Digital History
Duelling
Digital History ID 237

Author:   William Ellery
Date:1805

Annotation:

Early nineteenth century Americans did not view sin as a metaphysical abstraction. Religious leaders taught that sin was concrete. High living, moral indifference, and preoccupation with worldly and commercial matters--all these were denounced as manifestations of human depravity. After Aaron Burr killed Alexander Hamilton in a duel, a growing number of reformers denounced duelling as a sin, a relic of a more barbaric stage in human history. In the future, later reformers would not only denounce drinking and slavery as capital sins, but would repudiate all forms of force and violence.

In a letter to his son, William Ellery condemns duelling.


Document:

You are about to write a composition on duelling, and I...wish that I could assist you composing those final lines....

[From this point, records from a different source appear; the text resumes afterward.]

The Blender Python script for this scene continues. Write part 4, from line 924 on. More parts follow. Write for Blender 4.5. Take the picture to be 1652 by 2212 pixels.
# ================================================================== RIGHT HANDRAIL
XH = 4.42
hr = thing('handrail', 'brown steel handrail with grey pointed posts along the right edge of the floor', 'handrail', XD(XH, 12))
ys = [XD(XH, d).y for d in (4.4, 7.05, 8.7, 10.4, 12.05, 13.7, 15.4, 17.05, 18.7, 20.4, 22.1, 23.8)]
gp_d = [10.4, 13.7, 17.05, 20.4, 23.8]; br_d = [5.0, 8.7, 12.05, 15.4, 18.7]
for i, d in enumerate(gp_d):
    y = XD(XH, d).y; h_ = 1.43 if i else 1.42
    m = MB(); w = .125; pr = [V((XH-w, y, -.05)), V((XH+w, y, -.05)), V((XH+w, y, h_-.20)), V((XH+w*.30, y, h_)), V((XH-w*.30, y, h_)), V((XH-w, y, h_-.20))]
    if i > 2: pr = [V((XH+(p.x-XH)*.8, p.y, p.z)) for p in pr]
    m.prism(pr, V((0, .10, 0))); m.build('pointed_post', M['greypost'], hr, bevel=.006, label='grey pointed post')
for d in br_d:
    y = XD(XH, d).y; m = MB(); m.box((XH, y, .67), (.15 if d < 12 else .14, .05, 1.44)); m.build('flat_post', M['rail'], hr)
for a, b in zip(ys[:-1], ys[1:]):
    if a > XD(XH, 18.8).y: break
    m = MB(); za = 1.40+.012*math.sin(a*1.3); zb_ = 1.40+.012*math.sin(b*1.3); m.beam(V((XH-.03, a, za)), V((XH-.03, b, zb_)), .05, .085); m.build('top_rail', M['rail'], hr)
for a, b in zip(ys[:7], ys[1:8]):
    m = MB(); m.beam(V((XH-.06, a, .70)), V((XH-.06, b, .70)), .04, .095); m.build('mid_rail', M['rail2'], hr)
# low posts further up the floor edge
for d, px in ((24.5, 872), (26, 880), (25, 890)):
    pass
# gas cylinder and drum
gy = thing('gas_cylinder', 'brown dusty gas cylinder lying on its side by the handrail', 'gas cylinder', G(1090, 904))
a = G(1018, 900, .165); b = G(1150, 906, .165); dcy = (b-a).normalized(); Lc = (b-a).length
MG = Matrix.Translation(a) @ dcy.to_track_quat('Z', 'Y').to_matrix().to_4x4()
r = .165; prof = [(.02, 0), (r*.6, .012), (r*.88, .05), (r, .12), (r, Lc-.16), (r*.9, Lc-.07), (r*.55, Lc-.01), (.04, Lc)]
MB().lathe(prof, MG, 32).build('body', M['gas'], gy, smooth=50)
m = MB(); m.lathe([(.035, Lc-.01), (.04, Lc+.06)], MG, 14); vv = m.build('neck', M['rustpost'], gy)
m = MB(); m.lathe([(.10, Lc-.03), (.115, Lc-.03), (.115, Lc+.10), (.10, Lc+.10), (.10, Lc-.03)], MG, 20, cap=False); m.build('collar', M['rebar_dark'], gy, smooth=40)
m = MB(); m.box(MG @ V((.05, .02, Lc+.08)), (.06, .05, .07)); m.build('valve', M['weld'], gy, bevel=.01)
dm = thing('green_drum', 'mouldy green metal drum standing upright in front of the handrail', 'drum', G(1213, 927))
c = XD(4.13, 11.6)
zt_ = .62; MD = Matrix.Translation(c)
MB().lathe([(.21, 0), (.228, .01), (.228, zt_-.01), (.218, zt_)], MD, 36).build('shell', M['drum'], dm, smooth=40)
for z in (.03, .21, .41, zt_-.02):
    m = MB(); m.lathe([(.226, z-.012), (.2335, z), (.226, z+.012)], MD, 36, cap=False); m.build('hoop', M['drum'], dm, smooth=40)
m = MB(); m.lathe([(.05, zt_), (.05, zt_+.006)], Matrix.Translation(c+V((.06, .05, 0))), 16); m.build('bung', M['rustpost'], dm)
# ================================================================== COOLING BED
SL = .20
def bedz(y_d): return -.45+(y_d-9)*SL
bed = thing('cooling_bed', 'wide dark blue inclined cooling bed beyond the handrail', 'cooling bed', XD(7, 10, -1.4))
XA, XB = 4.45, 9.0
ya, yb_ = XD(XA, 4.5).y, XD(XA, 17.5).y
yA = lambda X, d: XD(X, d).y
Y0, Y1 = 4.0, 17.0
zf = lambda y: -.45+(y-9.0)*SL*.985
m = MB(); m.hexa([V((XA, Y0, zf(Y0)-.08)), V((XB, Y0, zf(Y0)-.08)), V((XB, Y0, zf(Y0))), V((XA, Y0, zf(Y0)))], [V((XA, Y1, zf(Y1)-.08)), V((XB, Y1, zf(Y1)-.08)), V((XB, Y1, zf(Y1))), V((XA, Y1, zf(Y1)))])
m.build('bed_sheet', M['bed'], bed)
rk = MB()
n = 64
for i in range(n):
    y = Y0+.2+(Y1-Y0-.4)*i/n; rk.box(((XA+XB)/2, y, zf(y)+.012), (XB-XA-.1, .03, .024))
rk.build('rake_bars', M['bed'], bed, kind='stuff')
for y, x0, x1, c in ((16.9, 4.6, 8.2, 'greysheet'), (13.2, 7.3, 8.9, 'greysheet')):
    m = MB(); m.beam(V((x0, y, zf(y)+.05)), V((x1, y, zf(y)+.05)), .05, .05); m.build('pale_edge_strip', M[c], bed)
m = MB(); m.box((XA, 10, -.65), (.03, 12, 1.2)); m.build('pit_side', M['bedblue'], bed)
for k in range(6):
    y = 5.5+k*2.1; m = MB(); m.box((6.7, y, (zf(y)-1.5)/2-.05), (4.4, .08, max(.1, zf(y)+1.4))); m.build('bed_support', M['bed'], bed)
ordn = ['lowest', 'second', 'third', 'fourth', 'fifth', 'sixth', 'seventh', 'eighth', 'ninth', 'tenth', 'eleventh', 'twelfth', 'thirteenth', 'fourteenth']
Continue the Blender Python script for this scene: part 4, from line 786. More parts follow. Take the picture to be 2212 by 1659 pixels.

Duelling is a mode of settling certain points of honour, as they are called, by single combat.... It was introduced into Europe at a barbarious period, a period when property was not decided by judicial combat, when it was absurdly imagined that the Deity would always give victory in favor of right. Both these practices [are inconsistent] with the Christian religion.... The party who killed his adversary...is...guilty of murder, & expressly forbidden by the eighth commandment in the Decalogue [the Ten Commandments] and sound reason can never admit what God has prohibited & Judicial combats have long since been pushed aside and for the sake of religion, reason and humanity, the infamous practice of duelling out to be reprobated with universal contempt.